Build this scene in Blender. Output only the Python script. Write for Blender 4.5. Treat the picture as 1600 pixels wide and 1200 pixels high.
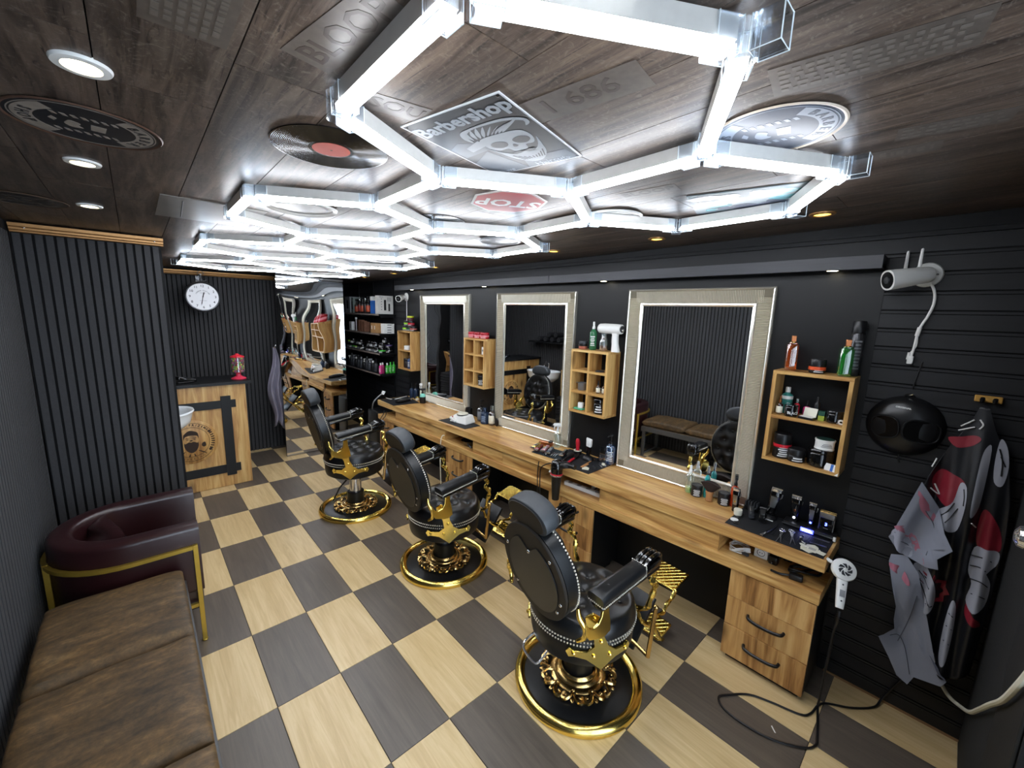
import bpy, math, random
from mathutils import Vector as V, Matrix as M
random.seed(7)
SC = bpy.context.scene
for o in list(bpy.data.objects): bpy.data.objects.remove(o)
COL = SC.collection
PI = math.pi; R = math.radians
# ---------------------------------------------------------------- camera
cam = bpy.data.objects.new('camera', bpy.data.cameras.new('camera')); COL.objects.link(cam)
cam.data.sensor_width = 36; cam.data.lens = 639.854 / 1600 * 36; cam.data.clip_start = .03
_r = V((.73868066, -.67342698, .02910303)); _d = V((-.09291918, -.14449666, -.98513285)); _f = V((.66762033, .72499436, -.16931118))
cam.matrix_world = M(((_r.x, -_d.x, -_f.x, 0), (_r.y, -_d.y, -_f.y, 0), (_r.z, -_d.z, -_f.z, 1.92581), (0, 0, 0, 1)))
SC.camera = cam
# ---------------------------------------------------------------- world and exposure
W = bpy.data.worlds.new('sky'); SC.world = W; W.use_nodes = True
bg = W.node_tree.nodes['Background']; bg.inputs[0].default_value = (.80, .88, 1, 1); bg.inputs[1].default_value = 5.0
SC.view_settings.view_transform = 'Standard'; SC.view_settings.look = 'None'
SC.view_settings.gamma = 1; SC.view_settings.use_curve_mapping = False
SC.view_settings.exposure = 0.55
TUBE = 25.0      # strength of the light tubes
DOWN = 9.0      # strength of the small round downlights
# ---------------------------------------------------------------- materials
def lin(h):
    h = h.lstrip('#'); c = [int(h[i:i+2], 16) / 255 for i in (0, 2, 4)]
    return tuple(x / 12.92 if x <= .04045 else ((x + .055) / 1.055) ** 2.4 for x in c) + (1,)
def nmat(name):
    m = bpy.data.materials.new(name); m.use_nodes = True; nt = m.node_tree
    return m, nt, nt.nodes['Principled BSDF']
def N(nt, t, **k):
    n = nt.nodes.new(t)
    for a, b in k.items():
        if a.startswith('i_'): n.inputs[int(a[2:])].default_value = b
        else: setattr(n, a, b)
    return n
def coords(nt, scale=(1, 1, 1), rnd=0):
    tc = N(nt, 'ShaderNodeTexCoord'); mp = N(nt, 'ShaderNodeMapping'); mp.inputs['Scale'].default_value = scale
    nt.links.new(tc.outputs['Object'], mp.inputs['Vector'])
    if rnd:
        oi = N(nt, 'ShaderNodeObjectInfo'); mu = N(nt, 'ShaderNodeMath', operation='MULTIPLY'); mu.inputs[1].default_value = rnd
        nt.links.new(oi.outputs['Random'], mu.inputs[0]); nt.links.new(mu.outputs[0], mp.inputs['Location'])
    return mp.outputs[0]
def ramp(nt, fac, stops):
    r = N(nt, 'ShaderNodeValToRGB'); e = r.color_ramp.elements
    while len(e) < len(stops): e.new(.5)
    for i, (p, c) in enumerate(stops): e[i].position = p; e[i].color = lin(c) if isinstance(c, str) else (c, c, c, 1)
    nt.links.new(fac, r.inputs[0]); return r.outputs[0]
def noise(nt, vec, sc, det=4, dist=0, rough=.5):
    n = N(nt, 'ShaderNodeTexNoise'); n.inputs['Scale'].default_value = sc; n.inputs['Detail'].default_value = det
    n.inputs['Distortion'].default_value = dist; n.inputs['Roughness'].default_value = rough
    nt.links.new(vec, n.inputs['Vector']); return n.outputs['Fac']
def mixc(nt, f, a, b, mode='MIX'):
    n = N(nt, 'ShaderNodeMix', data_type='RGBA', blend_type=mode)
    for s, v in ((n.inputs[0], f), (n.inputs[6], a), (n.inputs[7], b)):
        if hasattr(v, 'is_linked') or hasattr(v, 'links'): nt.links.new(v, s)
        else: s.default_value = v
    return n.outputs[2]
def bump(nt, bs, h, strength=.3, dist=.002):
    b = N(nt, 'ShaderNodeBump'); b.inputs['Strength'].default_value = strength; b.inputs['Distance'].default_value = dist
    nt.links.new(h, b.inputs['Height']); nt.links.new(b.outputs[0], bs.inputs['Normal'])
def plain(name, col, rough=.5, metal=0, spec=None, var=.12, nsc=30, bmp=0, coat=0):
    m, nt, b = nmat(name); c = lin(col) if isinstance(col, str) else col
    v = coords(nt); f = noise(nt, v, nsc, 3)
    lo = tuple(x * (1 - var) for x in c[:3]) + (1,); hi = tuple(min(1, x * (1 + var)) for x in c[:3]) + (1,)
    nt.links.new(mixc(nt, f, lo, hi), b.inputs['Base Color'])
    b.inputs['Roughness'].default_value = rough; b.inputs['Metallic'].default_value = metal
    if spec is not None: b.inputs['Specular IOR Level'].default_value = spec
    if coat: b.inputs['Coat Weight'].default_value = coat; b.inputs['Coat Roughness'].default_value = .08
    if bmp: bump(nt, b, noise(nt, v, nsc * 6, 4), bmp)
    return m
def wood(name, axis, stops, fine=60, rough=.42, rnd=7, knots=True, bmp=.15):
    m, nt, b = nmat(name); s = [fine * .35] * 3; s[axis] = fine * .02
    v = coords(nt, tuple(x / 6 for x in s), rnd)
    g = noise(nt, v, 6, 8, 1.4, .66)
    s2 = [9.] * 3; s2[axis] = .9
    v2 = coords(nt, tuple(s2), rnd); g2 = noise(nt, v2, 1, 3, 1.5)
    f = N(nt, 'ShaderNodeMath', operation='MULTIPLY_ADD'); f.inputs[1].default_value = .55
    nt.links.new(g, f.inputs[0])
    h = N(nt, 'ShaderNodeMath', operation='MULTIPLY'); h.inputs[1].default_value = .45; nt.links.new(g2, h.inputs[0]); nt.links.new(h.outputs[0], f.inputs[2])
    c = ramp(nt, f.outputs[0], stops)
    if knots:
        s3 = [5.] * 3; s3[axis] = 2.2
        vo = N(nt, 'ShaderNodeTexVoronoi'); vo.inputs['Scale'].default_value = 1.0; nt.links.new(coords(nt, tuple(s3), rnd), vo.inputs['Vector'])
        k = ramp(nt, vo.outputs['Distance'], [(.06, .8), (.20, 0.0)])
        c = mixc(nt, k, c, tuple(x * .45 for x in lin(stops[0][1])[:3]) + (1,))
    nt.links.new(c, b.inputs['Base Color']); b.inputs['Roughness'].default_value = rough
    if bmp: bump(nt, b, g, bmp, .001)
    return m
def emit(name, col, s):
    m, nt, b = nmat(name); b.inputs['Base Color'].default_value = (.8, .8, .8, 1)
    b.inputs['Emission Color'].default_value = lin(col); b.inputs['Emission Strength'].default_value = s; return m
def clear(name, col='#ffffff', gloss=.12, rough=.03, haze=0.0):
    m, nt, b = nmat(name); nt.nodes.remove(b); out = nt.nodes['Material Output']
    t = N(nt, 'ShaderNodeBsdfTransparent'); t.inputs[0].default_value = lin(col)
    g = N(nt, 'ShaderNodeBsdfGlossy'); g.inputs[0].default_value = (1, 1, 1, 1); g.inputs[1].default_value = rough
    lw = N(nt, 'ShaderNodeLayerWeight'); lw.inputs[0].default_value = .45
    ad = N(nt, 'ShaderNodeMath', operation='MULTIPLY_ADD', use_clamp=True); ad.inputs[1].default_value = .7; ad.inputs[2].default_value = gloss
    nt.links.new(lw.outputs['Facing'], ad.inputs[0])
    mx = N(nt, 'ShaderNodeMixShader'); nt.links.new(ad.outputs[0], mx.inputs[0]); nt.links.new(t.outputs[0], mx.inputs[1]); nt.links.new(g.outputs[0], mx.inputs[2])
    last = mx.outputs[0]
    if haze:
        d = N(nt, 'ShaderNodeBsdfDiffuse'); d.inputs[0].default_value = lin(col)
        m2 = N(nt, 'ShaderNodeMixShader'); m2.inputs[0].default_value = haze; nt.links.new(last, m2.inputs[1]); nt.links.new(d.outputs[0], m2.inputs[2]); last = m2.outputs[0]
    nt.links.new(last, out.inputs[0]); return m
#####
Stated goal:
Which lines hold the word "scene"? Copy all of them.

Result:
Build this scene in Blender. Output only the Python script. Write for Blender 4.5. Treat the picture as 1600 pixels wide and 1200 pixels high.
SC = bpy.context.scene